Three-Body Non-Locality in Particle Decays
Paweł Horodecki, Kazuki Sakurai, Abhyoudai S. Shaleena, Michael Spannowsky
TL;DR
This work analyzes three-body decays $X\to A B C$ into three massless spin-$\tfrac{1}{2}$ fermions to explore tripartite entanglement and Bell nonlocality within a general four-fermion interaction framework. By applying the Mermin and tight $4\times4\times2$ inequalities, the authors map how scalar, vector, and tensor Lorentz structures generate distinct entanglement patterns and nonlocal correlations across the decay phase space, highlighting when fully local-real and bipartite local-real descriptions fail. Scalar interactions yield bi-separable states with no genuine tripartite nonlocality, vector interactions can produce genuine tripartite entanglement and detectable nonlocality in certain regions, and tensor interactions can saturate quantum bounds and exhibit GHZ-like correlations. The study provides a detailed methodology for optimizing measurement axes and demonstrates that no single Bell inequality universally detects all non-FLR correlations, underscoring the need for multiple, tailored observables in experimental tests of quantum foundations in high-energy processes.
Abstract
The exploration of entanglement and Bell non-locality among multi-particle quantum systems offers a profound avenue for testing and understanding the limits of quantum mechanics and local real hidden variable theories. In this work, we examine non-local correlations among three massless spin-1/2 particles generated from the three-body decay of a massive particle, utilizing a framework based on general four-fermion interactions.
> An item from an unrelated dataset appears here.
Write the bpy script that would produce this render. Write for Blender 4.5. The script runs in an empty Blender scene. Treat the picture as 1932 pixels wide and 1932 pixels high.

By analyzing several inequalities, we address the detection of deviations from quantum mechanics as well as violations of two key hidden variable theories: fully local-real and bipartite local-real theories. Our approach encompasses the standard Mermin inequality and the tight $4 \times 4 \times 2$ inequality, providing a comprehensive framework for probing three-partite non-local correlations. Our findings provide deeper insights into the boundaries of classical and quantum theories in three-particle systems, advancing the understanding of non-locality in particle decays and its relevance to particle physics and quantum foundations.